In it, he says: “Generosity has been in short supply in any of the attempts to deal with the Northern Ireland Troubles over the past 50 years, notably in the relations between the DUP and Sinn Fein in recent years.
“I make what I hope is a generous new offer to unionism as a former constitutional nationalist leader.
“I have come increasingly to the view that the Good Friday Agreement measurement of a bare majority (50-per-cent-plus-one) for unity will not give us the kind of agreed and peaceful Ireland we seek.
“The SDLP put a variation of this principle, calling it ‘parallel consent’, into the section of the Good Friday/Belfast Agreement dealing with the working of the Northern Ireland Assembly, requiring that key decisions in that Assembly would need the support of parties representing both traditions.

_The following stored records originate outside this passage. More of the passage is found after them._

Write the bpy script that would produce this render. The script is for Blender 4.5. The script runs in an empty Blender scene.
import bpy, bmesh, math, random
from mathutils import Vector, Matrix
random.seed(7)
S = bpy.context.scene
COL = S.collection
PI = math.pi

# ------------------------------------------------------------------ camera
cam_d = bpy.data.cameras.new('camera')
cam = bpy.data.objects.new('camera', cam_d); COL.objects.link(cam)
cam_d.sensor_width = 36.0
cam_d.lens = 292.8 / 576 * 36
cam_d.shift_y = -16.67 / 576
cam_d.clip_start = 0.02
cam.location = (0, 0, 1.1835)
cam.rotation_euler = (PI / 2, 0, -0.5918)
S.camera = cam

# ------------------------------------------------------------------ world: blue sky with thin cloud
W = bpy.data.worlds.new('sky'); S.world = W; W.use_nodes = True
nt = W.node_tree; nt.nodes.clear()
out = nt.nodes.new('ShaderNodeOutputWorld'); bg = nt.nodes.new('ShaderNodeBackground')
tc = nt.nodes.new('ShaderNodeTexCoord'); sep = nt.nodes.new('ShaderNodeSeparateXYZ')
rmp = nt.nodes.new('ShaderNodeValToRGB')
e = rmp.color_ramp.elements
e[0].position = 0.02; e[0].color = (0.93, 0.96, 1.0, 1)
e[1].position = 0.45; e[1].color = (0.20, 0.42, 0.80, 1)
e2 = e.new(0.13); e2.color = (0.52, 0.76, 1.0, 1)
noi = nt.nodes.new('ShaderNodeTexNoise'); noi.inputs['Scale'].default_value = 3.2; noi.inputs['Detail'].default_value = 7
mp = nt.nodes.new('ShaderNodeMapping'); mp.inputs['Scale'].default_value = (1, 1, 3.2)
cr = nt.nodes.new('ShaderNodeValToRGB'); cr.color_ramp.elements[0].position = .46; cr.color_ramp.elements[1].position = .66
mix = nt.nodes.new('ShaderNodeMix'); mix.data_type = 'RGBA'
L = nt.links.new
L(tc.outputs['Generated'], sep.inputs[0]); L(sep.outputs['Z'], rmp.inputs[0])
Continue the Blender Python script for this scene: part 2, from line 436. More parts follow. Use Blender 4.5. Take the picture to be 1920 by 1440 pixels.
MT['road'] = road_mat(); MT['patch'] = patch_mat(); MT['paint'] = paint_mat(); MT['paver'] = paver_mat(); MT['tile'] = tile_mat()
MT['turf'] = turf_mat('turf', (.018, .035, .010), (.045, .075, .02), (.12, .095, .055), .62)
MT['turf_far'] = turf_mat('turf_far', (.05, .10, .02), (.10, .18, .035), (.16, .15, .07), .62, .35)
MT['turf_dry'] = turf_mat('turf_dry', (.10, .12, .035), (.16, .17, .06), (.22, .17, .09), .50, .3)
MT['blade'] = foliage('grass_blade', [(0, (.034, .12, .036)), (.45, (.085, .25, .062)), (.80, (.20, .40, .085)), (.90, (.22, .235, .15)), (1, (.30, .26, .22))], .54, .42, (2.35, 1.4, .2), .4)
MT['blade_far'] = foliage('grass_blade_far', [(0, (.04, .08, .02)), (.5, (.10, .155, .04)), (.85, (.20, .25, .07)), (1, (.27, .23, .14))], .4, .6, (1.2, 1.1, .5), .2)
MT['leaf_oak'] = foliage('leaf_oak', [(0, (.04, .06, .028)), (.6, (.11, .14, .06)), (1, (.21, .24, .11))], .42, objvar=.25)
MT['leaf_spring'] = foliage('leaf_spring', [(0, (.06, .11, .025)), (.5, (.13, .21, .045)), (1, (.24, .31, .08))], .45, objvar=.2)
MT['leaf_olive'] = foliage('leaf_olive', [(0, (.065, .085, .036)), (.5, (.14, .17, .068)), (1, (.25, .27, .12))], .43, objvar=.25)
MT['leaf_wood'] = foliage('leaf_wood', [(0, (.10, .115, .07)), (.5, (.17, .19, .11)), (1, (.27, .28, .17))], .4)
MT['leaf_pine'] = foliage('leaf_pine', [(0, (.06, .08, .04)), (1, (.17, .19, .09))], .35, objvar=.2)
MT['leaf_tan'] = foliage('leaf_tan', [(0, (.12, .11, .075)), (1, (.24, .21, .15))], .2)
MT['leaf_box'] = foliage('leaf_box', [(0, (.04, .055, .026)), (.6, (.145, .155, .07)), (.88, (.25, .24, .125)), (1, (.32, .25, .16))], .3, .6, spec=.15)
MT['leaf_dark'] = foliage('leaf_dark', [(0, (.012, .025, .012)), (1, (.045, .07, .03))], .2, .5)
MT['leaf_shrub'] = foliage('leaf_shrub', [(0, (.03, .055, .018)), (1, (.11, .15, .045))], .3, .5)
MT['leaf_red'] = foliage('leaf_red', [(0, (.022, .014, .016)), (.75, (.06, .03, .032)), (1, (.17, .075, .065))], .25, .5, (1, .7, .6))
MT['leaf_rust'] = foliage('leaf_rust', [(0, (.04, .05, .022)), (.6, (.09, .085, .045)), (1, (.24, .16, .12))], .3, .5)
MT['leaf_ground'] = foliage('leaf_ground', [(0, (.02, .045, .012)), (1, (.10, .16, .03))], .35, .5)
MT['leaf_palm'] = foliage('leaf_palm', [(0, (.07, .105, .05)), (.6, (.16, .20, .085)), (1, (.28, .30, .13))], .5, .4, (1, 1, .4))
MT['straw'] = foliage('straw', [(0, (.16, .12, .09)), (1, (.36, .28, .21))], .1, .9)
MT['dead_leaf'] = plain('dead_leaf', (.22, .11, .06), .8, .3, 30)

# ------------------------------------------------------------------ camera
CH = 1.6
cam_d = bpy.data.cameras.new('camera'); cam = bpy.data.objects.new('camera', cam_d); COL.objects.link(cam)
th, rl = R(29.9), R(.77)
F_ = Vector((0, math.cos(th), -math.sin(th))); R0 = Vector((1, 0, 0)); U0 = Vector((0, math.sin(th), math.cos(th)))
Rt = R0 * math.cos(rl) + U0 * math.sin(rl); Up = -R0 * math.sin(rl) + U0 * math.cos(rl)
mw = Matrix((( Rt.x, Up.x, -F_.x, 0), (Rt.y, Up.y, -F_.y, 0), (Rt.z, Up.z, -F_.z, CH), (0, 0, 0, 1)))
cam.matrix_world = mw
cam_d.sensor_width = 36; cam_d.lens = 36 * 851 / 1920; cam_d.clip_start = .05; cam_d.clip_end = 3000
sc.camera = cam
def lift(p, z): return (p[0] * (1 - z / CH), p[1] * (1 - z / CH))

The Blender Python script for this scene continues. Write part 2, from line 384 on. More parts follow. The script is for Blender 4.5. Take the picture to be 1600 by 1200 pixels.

“This was to protect nationalists from an inbuilt unionist majority, which might vote as a bloc to undermine their rights in a future Northern Ireland.”
Consent
He recommends that the same safeguard be used to protect unionists if a future border poll resulted in the narrowest of overall majorities for a united Ireland – but without the consent of both traditions.
“A very narrow vote for unity would lead to more division, instability…and probably violence,” he warns.
Both Mr Mallon and the former Ulster Unionist Party leader and broadcaster Mike Nesbitt – who supports his proposal – point to the chaos that ensued from the failure of then Prime Minister David Cameron’s Conservative Party government to make even the most basic preparation for the Brexit referendum.
Says Mr Mallon: “Look at the chaos caused by the narrow vote for Brexit in the UK and by the lack of preparation, reasoned debate and public education before that referendum.”
This sentiment is echoed by Mike Nesbitt, who followed David Trimble as UUP leader, who says in Mr Mallon’s book:
“If we go for a hasty border poll, we are going to repeat the mistakes of Brexit. If people vote with their hearts without a proper debate, they will not understand the implications of that monumental change … we all know it would be an utter disaster.”
Welcoming the Mallon proposal Mr Nesbitt says that if he, back when he was UUP leader, or current DUP leader Arlene Foster attempted to propose it they would be “rightly” shot down in flames.
“Nationalists would say we were being undemocratic; the rules have been set by the Belfast and subsequent agreements, which you signed up to, so you’ll just have to suck it up. But the important thing about this proposal is that it is a challenge to nationalism from an icon of nationalism,” says Mr Nesbitt.
He calls it “a very generous offer from a leader with impeccable nationalist credentials.”
Generosity
Mr Mallon says the only way forward now for Northern Ireland is through the generosity of spirit on both sides of the political divide “notably the DUP – (has) to work alongside nationalists and their leaders – notably Sinn Fein – in a spirit of equality, respect and parity of esteem.
“That did not happen in the final years of the 2007-17 Executive,” he says.
He says that if politicians do not grasp this nettle now – both in the day-to-day running of Northern Ireland and in their responses to generous proposals like “parallel consent” – nationalists will simply ignore proposals like his and just wait for the demographic clock to run down until there is a majority for a united Ireland even if it is only by the narrowest of margins.
“The nationalist community, now moving into the ascendant, must show the generosity to unionists that was sadly absent from the way in which they were treated by the unionists during 50 years of one-party rule,” says Mr Mallon.
That needs, he says, “a nationalism that is the opposite of Sinn Fein’s…that allows unionists the space and time to put forward their arguments for the continuing Union with Britain in a safe and respectful atmosphere.”
He says it must be clear by now to most Irish people today that “the main obstacle to overcoming the deep and ancient divisions on the island is the unionist fear of Irish nationalism.”
Personally, says Mr Mallon, he sees the British eventually leaving Northern Ireland because they would see it as just no use to them anymore. That, he says, is the British mindset towards the region.
Therefore, the only meaningful task for nationalists is “to persuade a significant part of the unionist community that their fears are groundless, and there is no need for them to live apart from the rest of the island.”
That might have to be through a confederal Ireland, he suggests, “since I cannot ever see Unionists pledging loyalty to a unitary Irish state”.